The One Spec That Makes the Apocalypse Bike Interesting

A two-wheel-drive apocalypse bike sounds absurd. For dads hauling cargo, the traction tradeoff might actually make sense.

The One Spec That Makes the Apocalypse Bike Interesting

Tall. Fat. Suspended. Cargo-capable. And—most interesting—two-wheel drive.

That’s the only spec that matters here. When both rear wheels are driven in 3-wheel trim, you’re not chasing efficiency. You’re chasing traction under load. For a busy dad hauling kids or gear through gravel, slop, or a snowy cul-de-sac, driven rear mass changes the equation. More contact patch + torque to both wheels = fewer stall-outs at walking speed.

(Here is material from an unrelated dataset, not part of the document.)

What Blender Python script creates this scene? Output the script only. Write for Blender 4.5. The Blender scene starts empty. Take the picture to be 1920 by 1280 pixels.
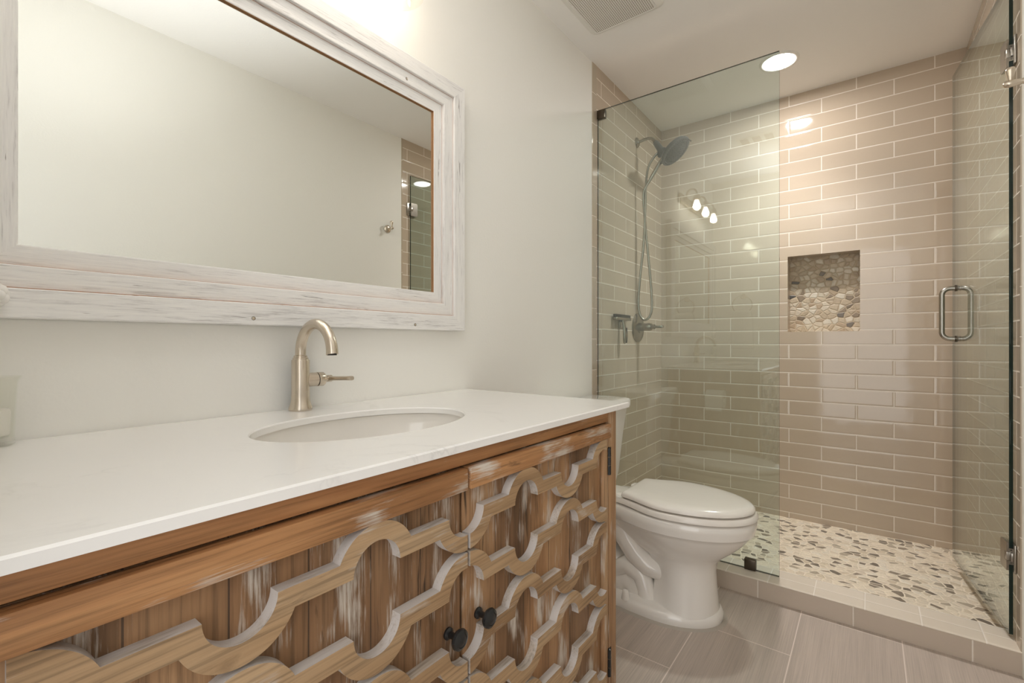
import bpy, bmesh, math, random
from mathutils import Vector, Matrix
random.seed(4)
PI = math.pi
SC = bpy.context.scene
COL = SC.collection

# ------------------------------------------------------------------ camera
W, YR, H = 1.470, -3.13, 2.42          # room width, rear wall, ceiling
cd = bpy.data.cameras.new('camera')
cd.sensor_width = 36.0
cd.lens = 875.39 / 1920 * 36
cd.shift_y = 2.08 / 1920
cd.clip_start = 0.01
cam = bpy.data.objects.new('camera', cd)
COL.objects.link(cam)
cam.location = (1.0973, -3.0652, 1.02)
cam.rotation_euler = (PI / 2, 0, math.radians(37.378))
SC.camera = cam

# ------------------------------------------------------------------ light
SC.view_settings.view_transform = 'Standard'
SC.view_settings.look = 'None'
SC.view_settings.gamma = 1
SC.view_settings.use_curve_mapping = False
SC.view_settings.exposure = 1.58
wd = bpy.data.worlds.new('world')
SC.world = wd
wd.use_nodes = True
wd.node_tree.nodes['Background'].inputs['Color'].default_value = (0.95, 0.97, 1.0, 1)
wd.node_tree.nodes['Background'].inputs['Strength'].default_value = 0.22


def lamp(name, kind, loc, rot, power, color, **kw):
    l = bpy.data.lights.new(name, kind)
    l.energy = power
    l.color = color
    for k, v in kw.items():
        setattr(l, k, v)
    o = bpy.data.objects.new(name, l)
    o.location = loc
    o.rotation_euler = rot
    COL.objects.link(o)
    return o


# added fill lamp, evens out the room through the doorway behind the camera
lamp('doorway_fill', 'AREA', (1.05, -3.75, 1.25), (PI / 2, 0, 0), 7, (1.0, 0.98, 0.95),
     shape='RECTANGLE', size=1.5, size_y=2.3)
# flash bounced off the ceiling just inside the doorway
for power, deg, at in ((22, 86, (0.76, -2.70, 1.0)), (30, 50, (0.72, -2.86, 1.28))):
    lamp('bounced_flash', 'SPOT', at, (PI, 0, 0), power, (0.98, 0.985, 1.0), spot_size=math.radians(deg), spot_blend=1.0, shadow_soft_size=0.05)
SC.cycles.use_denoising = True
SC.cycles.max_bounces = 14
SC.cycles.diffuse_bounces = 8
SC.cycles.glossy_bounces = 6
SC.cycles.transparent_max_bounces = 24
SC.cycles.caustics_reflective = False
SC.cycles.caustics_refractive = False
SC.cycles.sample_clamp_indirect = 4.0


# ------------------------------------------------------------------ material helpers
class NT:
    def __init__(s, name):
        s.m = bpy.data.materials.new(name)
        s.m.use_nodes = True
        s.t = s.m.node_tree
        s.b = s.t.nodes['Principled BSDF']
        s.out = s.t.nodes['Material Output']

    def n(s, typ, ins=None, **props):
        nd = s.t.nodes.new('ShaderNode' + typ)
        for k, v in props.items():
            setattr(nd, k, v)
        for k, v in (ins or {}).items():
            s.set(nd, k, v)
        return nd

    def set(s, nd, k, v):
        sock = nd.inputs[k]
        if isinstance(v, bpy.types.NodeSocket):
            s.t.links.new(v, sock)
        elif hasattr(v, 'outputs'):
            s.t.links.new(v.outputs[0], sock)
        else:
            if isinstance(v, tuple) and len(v) == 3 and sock.type == 'RGBA':
                v = (*v, 1)
            sock.default_value = v

    def p(s, **kw):
        names = {'color': 'Base Color', 'rough': 'Roughness', 'metal': 'Metallic', 'normal': 'Normal',
                 'coat': 'Coat Weight', 'coat_rough': 'Coat Roughness', 'ior': 'IOR', 'spec': 'Specular IOR Level',
                 'emit': 'Emission Color', 'emit_s': 'Emission Strength', 'aniso': 'Anisotropic'}
        for k, v in kw.items():
            s.set(s.b, names[k], v)
        return s.m

    def ramp(s, fac, stops, interp='LINEAR'):
        r = s.n('ValToRGB', {'Fac': fac})
        cr = r.color_ramp
        cr.interpolation = interp
        while len(cr.elements) < len(stops):
            cr.elements.new(0.5)
        for e, (pos, c) in zip(cr.elements, stops):
            e.position = pos
            e.color = (*c, 1) if isinstance(c, tuple) else (c, c, c, 1)
        return r.outputs[0]

    def mix(s, fac, a, b, mode='MIX'):
        m = s.n('Mix', data_type='RGBA', blend_type=mode)
        s.set(m, 0, fac)
        s.set(m, 6, a)
        s.set(m, 7, b)
        return m.outputs[2]

    def math(s, op, a, b=0.0, c=None):
        m = s.n('Math', operation=op)
        s.set(m, 0, a)
        s.set(m, 1, b)
        if c is not None:
            s.set(m, 2, c)
        return m.outputs[0]

    def bump(s, h, dist, strength=1.0, normal=None):
        b = s.n('Bump', {'Height': h, 'Distance': dist, 'Strength': strength})
        if normal is not None:
            s.set(b, 'Normal', normal)
        return b.outputs[0]

    def coord(s, which='Object', scale=(1, 1, 1), loc=(0, 0, 0)):
        tc = s.n('TexCoord')
        return s.n('Mapping', {'Vector': tc.outputs[which], 'Scale': scale, 'Location': loc}).outputs[0]


def srgb(r, g, b):
    f = lambda c: (c / 255) / 12.92 if c / 255 <= 0.04045 else ((c / 255 + 0.055) / 1.055) ** 2.4
    return (f(r), f(g), f(b))


def plain(name, color, rough=0.5, metal=0.0, coat=0.0, **kw):
    t = NT(name)
    n = t.n('TexNoise', {'Vector': t.coord(), 'Scale': 9.0, 'Detail': 3.0})
    c = t.mix(n.outputs[0], tuple(x * 0.97 for x in color), tuple(min(1, x * 1.03) for x in color))
    return t.p(color=c, rough=rough, metal=metal, coat=coat, **kw)


def paint(name, color, bump=0.0006):
    t = NT(name)
    n = t.n('TexNoise', {'Vector': t.coord(), 'Scale': 130.0, 'Detail': 2.0})
    l = t.n('TexNoise', {'Vector': t.coord(), 'Scale': 1.3, 'Detail': 1.0})
    c = t.mix(l.outputs[0], tuple(x * 0.985 for x in color), color)
    return t.p(color=c, rough=0.62, spec=0.3, normal=t.bump(n.outputs[0], bump, 0.5))


def tile(name, bw, rh, mortar, c1, c2, grout, rough=0.07, depth=0.0012, offset=0.5, wave=0.0012):
    t = NT(name)
    uv = t.coord('UV')
    br = t.n('TexBrick', {'Vector': uv, 'Color1': (*c1, 1), 'Color2': (*c2, 1), 'Mortar': (*grout, 1), 'Scale': 1.0,
                          'Mortar Size': mortar, 'Mortar Smooth': 0.25, 'Bias': 0.0, 'Brick Width': bw, 'Row Height': rh},
             offset=offset, offset_frequency=2)
    soft = t.n('TexBrick', {'Vector': uv, 'Scale': 1.0, 'Mortar Size': mortar * 3.2, 'Mortar Smooth': 1.0,
                            'Brick Width': bw, 'Row Height': rh}, offset=offset, offset_frequency=2)
    no = t.n('TexNoise', {'Vector': uv, 'Scale': 9.0, 'Detail': 2.0})
    fine = t.n('TexNoise', {'Vector': uv, 'Scale': 60.0, 'Detail': 2.0})
    h = t.math('MULTIPLY', soft.outputs['Fac'], -depth)
    h = t.math('ADD', h, t.math('MULTIPLY', no.outputs[0], wave))
    r = t.math('MULTIPLY_ADD', br.outputs['Fac'], 0.6, rough)
    col = t.mix(t.math('MULTIPLY', fine.outputs[0], 0.18), br.outputs['Color'], tuple(x * 0.8 for x in c1))
    return t.p(color=col, rough=r, ior=1.55, normal=t.bump(h, 1.0, 0.55))


def pebble(name, scale, stops, grout):
    t = NT(name)
    uv = t.coord('UV')
    wob = t.n('TexNoise', {'Vector': uv, 'Scale': 18.0, 'Detail': 1.0})
    v = t.n('Mapping', {'Vector': uv, 'Scale': (1.0, 1.25, 1.0)})
    add = t.n('VectorMath', {0: v.outputs[0]}, operation='ADD')
    sc = t.n('VectorMath', {0: wob.outputs['Color'], 'Scale': 0.018}, operation='SCALE')
    t.set(add, 1, sc.outputs[0])
    a = t.n('TexVoronoi', {'Vector': add.outputs[0], 'Scale': scale, 'Randomness': 0.95}, voronoi_dimensions='2D')
    e = t.n('TexVoronoi', {'Vector': add.outputs[0], 'Scale': scale, 'Randomness': 0.95}, voronoi_dimensions='2D',
            feature='DISTANCE_TO_EDGE')
    sep = t.n('SeparateColor', {'Color': a.outputs['Color']})
    col = t.ramp(sep.outputs[0], stops, 'CONSTANT')
    vein = t.n('TexNoise', {'Vector': uv, 'Scale': 70.0, 'Detail': 3.0, 'Distortion': 1.0})
    col = t.mix(0.5, col, t.ramp(vein.outputs[0], [(0.3, 0.62), (0.7, 1.0)]), 'MULTIPLY')
    hue = t.mix(t.math('MULTIPLY', sep.outputs[1], 0.30), col, (0.50, 0.40, 0.29))
    edge = t.n('MapRange', {'Value': e.outputs['Distance'], 'From Min': 0.05, 'From Max': 0.10})
    c = t.mix(edge.outputs[0], (*grout, 1), hue)
    hh = t.n('MapRange', {'Value': e.outputs['Distance'], 'From Min': 0.03, 'From Max': 0.16})
    r = t.math('MULTIPLY_ADD', edge.outputs[0], -0.45, 0.8)
    return t.p(color=c, rough=r, normal=t.bump(hh.outputs[0], 0.002, 0.8))


def wood(name, axis, dark, mid, light, wash, wash_amt, crack=0.5, planks=0.0, rough=0.55):
    """Weathered wood, grain along `axis`; wash_amt = share of white wash left on it."""
    t = NT(name)
    i = 'XYZ'.index(axis)
    oi = t.n('ObjectInfo')
    tc = t.n('TexCoord')
    off = t.n('CombineXYZ', {0: t.math('MULTIPLY', oi.outputs['Random'], 7.0), 1: t.math('MULTIPLY', oi.outputs['Random'], 13.0),
                             2: t.math('MULTIPLY', oi.outputs['Random'], 5.0)})
    pos = t.n('VectorMath', {0: tc.outputs['Object'], 1: off.outputs[0]}, operation='ADD').outputs[0]

    def st(along, across, dist=0.0):
        s = [across] * 3
        s[i] = along
        m = t.n('Mapping', {'Vector': pos, 'Scale': tuple(s)})
        return m.outputs[0]
    g1 = t.n('TexNoise', {'Vector': st(1.6, 15.0), 'Scale': 1.0, 'Detail': 5.0, 'Distortion': 0.6})
    g2 = t.n('TexNoise', {'Vector': st(5.0, 210.0), 'Scale': 1.0, 'Detail': 4.0, 'Roughness': 0.65})
    col = t.ramp(g1.outputs[0], [(0.30, dark), (0.48, mid), (0.68, light)])
    lines = t.ramp(g2.outputs[0], [(0.34, 0.50), (0.50, 0.92), (0.65, 1.06)])
    col = t.mix(0.75, col, lines, 'MULTIPLY')
    if planks:
        sx = t.n('SeparateXYZ', {0: tc.outputs['Object']})
        idx = t.math('FLOOR', t.math('DIVIDE', sx.outputs[1], planks))
        wn = t.n('TexWhiteNoise', {'W': idx}, noise_dimensions='1D')
        tone = t.ramp(wn.outputs[0], [(0.0, (0.62, 0.58, 0.55)), (0.35, (0.85, 0.80, 0.74)), (0.7, (1.0, 0.98, 0.92)), (1.0, (1.15, 1.05, 0.92))])
        col = t.mix(0.9, col, tone, 'MULTIPLY')
        fr = t.math('FRACT', t.math('DIVIDE', sx.outputs[1], planks))
        seam = t.math('LESS_THAN', fr, 0.022)
        col = t.mix(t.math('MULTIPLY', seam, 0.75), col, (0.03, 0.02, 0.015))
    # dark knots and cracks
    kn = t.n('TexNoise', {'Vector': st(5.0, 38.0), 'Scale': 1.0, 'Detail': 6.0, 'Distortion': 1.2})
    kf = t.ramp(kn.outputs[0], [(0.64, 0.0), (0.72, 1.0)])
    col = t.mix(t.math('MULTIPLY', kf, crack), col, tuple(x * 0.22 for x in dark))
    # rubbed-off white wash: broad patches broken up along the grain
    w1 = t.n('TexNoise', {'Vector': st(8.0, 24.0), 'Scale': 1.0, 'Detail': 3.0})
    w2 = t.n('TexNoise', {'Vector': st(16.0, 330.0), 'Scale': 1.0, 'Detail': 5.0, 'Roughness': 0.7})
    wf = t.math('ADD', t.math('MULTIPLY', w1.outputs[0], 1.0), t.math('MULTIPLY', w2.outputs[0], 0.55))
    c0 = 1.06 - wash_amt * 0.62
    wf = t.n('MapRange', {'Value': wf, 'From Min': c0 - 0.07, 'From Max': c0 + 0.10})
    col = t.mix(wf.outputs[0], col, (*wash, 1))
    h = t.math('ADD', t.math('MULTIPLY', g2.outputs[0], 0.6), t.math('MULTIPLY', g1.outputs[0], 0.3))
    h = t.math('SUBTRACT', h, kf)
    return t.p(color=col, rough=rough, spec=0.35, normal=t.bump(h, 0.0012, 0.6))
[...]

Here’s the catch: complexity compounds fast. More chains, more bearings, more alignment issues. Two-wheel drive sounds apocalyptic in a good way—right up until you’re adjusting cable tension on a Sunday night before the school run. I can’t verify long-term durability here. The video shows chaos and short testing windows. If you value service simplicity over mechanical curiosity, ignore this entirely.

Still, I get the appeal. The Apocalypse Bike isn’t about shaving grams. It’s about redundancy and traction when the path isn’t clean. For the data-minded rider, the question isn’t “is it wild?” It’s: does powered redundancy offset failure risk? Depends on terrain. And your tolerance for tinkering.